Alfred Victor De Forest was an American metallographer and expert in the field of metal testing and inspection.
Background
Alfred Victor De Forest was born on April 7, 1888 in New York City. He was the second of three children and the first son of Lockwood and Meta (Kemble) de Forest. He was a nephew of Robert Weeks de Forest, New York lawyer and social welfare leader. Alfred's maternal grandmother had been a Du Pont, and an uncle, Peter Kemble, who worked at the Du Pont mills, lived with the family and maintained a workshop and darkroom, as did another uncle, Henry Wheeler de Forest, who lived nearby. These men gave Alfred his introduction to science and engineering. His father was a noted artist and interior decorator and an avid devotee of sailing.
Education
Young De Forest was a sailing enthusiast, and after graduating from the Middlesex School in 1907, he enrolled as a student of naval architecture at Massachusetts Institute of Technology, obtaining the Bachelor of Science degree in 1912.
Career
In 1913, after a brief term as draftsman for the New London Ship & Engine Company, De Forest accepted a position as instructor in thermodynamics and graphics at Princeton University. There he met Donald P. Smith, professor of metallography and physical chemistry, through whose influence he acquired his deep and lifelong interest in those subjects.
In the fall of 1915 he served as a metallographic laboratory assistant to William Campbell at Columbia University. From 1916 to 1918 he was employed by the Remington Arms Company in Bridgeport, Connecticut Then in 1918 he moved to the American Chain Company, also in Bridgeport, as a research engineer.
For the next twelve years de Forest was actively engaged in experimental developments in welding and machine building and in applications of electrical and magnetic principles to inspection techniques. He wrote papers for the American Society for Metals, the American Institute of Metallurgical Engineers, the Iron and Steel Institute, the American Society for Testing Materials, and the International Society for Testing Materials.
When the depression of the 1930s dried up funds for research, de Forest turned to consulting as a full-time occupation, his clients including John Chatillon Sons in New York, Wyckoff Drawn Steel and Spay Chalfont companies in Pittsburgh, and the Walworth Company.
The most significant development of his consulting period was the invention of a method of detecting, by magnetic means, defects or cracks in a piece of iron or steel caused in the process of forging or welding or by fatigue or wear.
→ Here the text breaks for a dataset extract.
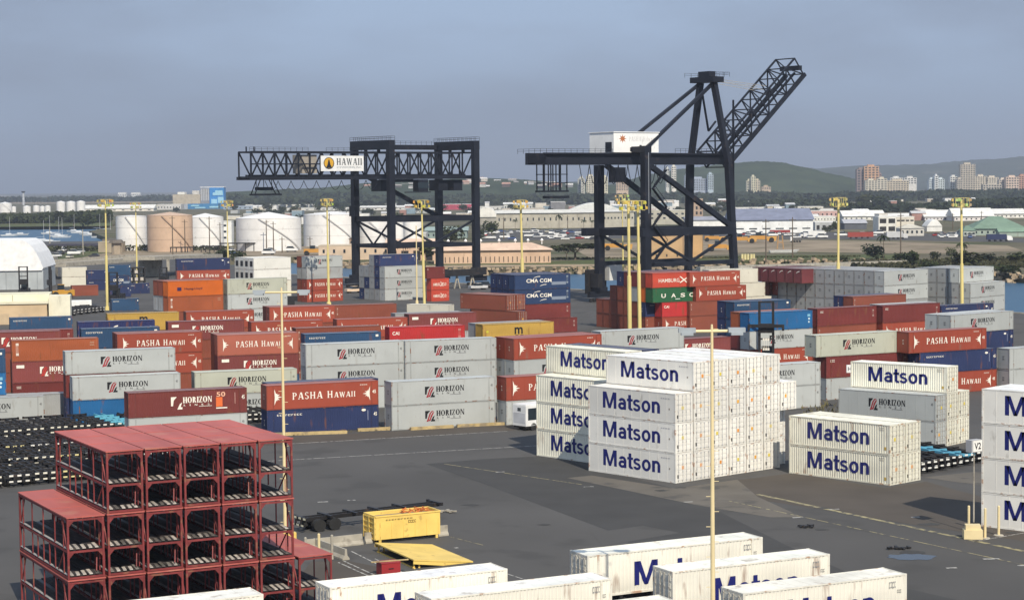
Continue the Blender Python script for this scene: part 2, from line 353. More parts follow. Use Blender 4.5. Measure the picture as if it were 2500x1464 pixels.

This led to the founding, in 1930, of the Magnaflux Corporation, which he headed as president.
In 1934, prompted by a concern for his son's undergraduate work at Harvard and for the entire nature of engineering education, de Forest accepted a position as a professor at Massachusetts Institute of Technology, upon the urging of Vannevar Bush, then a dean, and Jerome Hunsaker, head of the mechanical and aeronautical departments. "Of teaching I knew nothing and I was familiar with little of the content of mechanical engineering, " he confessed, but the challenge of working with engineering students and the opportunity for close association with the M. I. T. faculty were too tempting to resist. It was a position perfectly suited to his fertile mind and dynamic personality, and he filled it with skill and imagination until his death.
While at M. I. T. he joined with Prof. Arthur C. Ruge to found (1939) the Ruge-de Forest Company, and their partnership turned out significant inventions and ideas relating to the fields of inspection and testing. The most important of these involved the bonded wire strain gauge, which found critical application in the aircraft and shipbuilding industries in World War II.
Achievements
Religion
De Forest's religious affiliation was with the Episcopal Church.
Personality
To his students, Professor De Forest, partially crippled by a bout with polio, presented a striking appearance. His high, rounded forehead topped off by a wild mane of gray-white hair, his flashing blue eyes, and the permanent trace of a smile about his lips rightly suggested a man of wisdom who very much enjoyed life. His associates were continually amazed by the speed and precision of his mind and his boundless enthusiasm and energy.
Connections
On August 22, 1912, at Bar Harbor, Maine, de Forest married Izette Taber of Philadelphia, a noted lay psychoanalyst and student of Freud and Sandor Ferenczi. They had two children, a son, Taber (1913), and a daughter, Judith Brasher (1915).